The Nuggets were playing from behind most of the night again. They shot 54% from the floor and 5 for 8 from outside in the first half, even getting to the foul line twice as often as the hosts. But they trailed 62-54 anyway because Toronto outscored them 42-28 in the lane and attempted 12 more field goals in the half, a stat that Malone’s squad partially owed to its 12 turnovers.
It wasn’t only the bench this time. Denver’s starting lineup was to blame as the Raptors quickly expanded their lead to 15 early in the second half. And it was to blame for an early distress-call timeout by Malone after the Raptors scored on their first six possessions of the game.
“I think it’s just kind of knocking some of the dust off, I guess,” Aaron Gordon said. “I think that’s really what it comes down to. We’ll be a well-oiled machine when we need to be.”

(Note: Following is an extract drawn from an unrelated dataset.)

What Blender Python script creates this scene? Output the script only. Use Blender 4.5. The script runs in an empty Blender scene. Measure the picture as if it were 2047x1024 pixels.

Malone’s game-to-game adjustments continued. From the first to the second, it was which player he chose to stagger with the second unit. Michael Porter Jr. replaced Murray with the lineup to “space the floor and give (opponents) different looks,” he explained pregame Monday. He also mentioned that it would allow Murray to stay in more of a rhythm, referencing his own preseason comment that Murray’s usual sub pattern can get “choppy.” The problem: Murray still finished 6 for 20 from the field in his latest Ontario homecoming, even if he made the most important shot of the night.
From the second to the third game, it was an increase in Julian Strawther’s minutes. The second-year guard has struggled as an on-ball defender, but Denver has nonetheless needed his efficiency to provide a rare breath of fresh air with Murray and Porter struggling to score. After playing 33 combined minutes in the first two games, Strawther was on the floor for more than 22 on Monday. He didn’t miss a shot en route to nine points.
The search for answers even forced a hand that Malone typically reserves for playoff games and high-leverage regular-season situations. He shortened the rotation to eight men in the second half, playing Gordon at the five with the second unit. Dario Saric, the offseason acquisition who has struggled at both ends of the floor, sat the whole half.
“Dario’s just gotta keep playing and fight through it,” Malone said. “He had some good chances tonight that just didn’t go down. We found him in the pocket. But I wanted to match Aaron’s minutes with Scottie Barnes. … It was just more about giving ourselves the best chance with that matchup.”
Not even Gordon has transcended the team’s slow start to this season, but he managed to overcome four first-half turnovers this time in his best overall game. He registered 16 points, 11 rebounds, eight assists and a nose-to-nose confrontation with Barnes early in the fourth quarter after Russell Westbrook’s flagrant foul prevented a transition layup. That bit of passion briefly sparked something in the bench unit — it closed the gap to 91-89.
“I just didn’t like how (Barnes) was yelling at Russ,” Gordon said.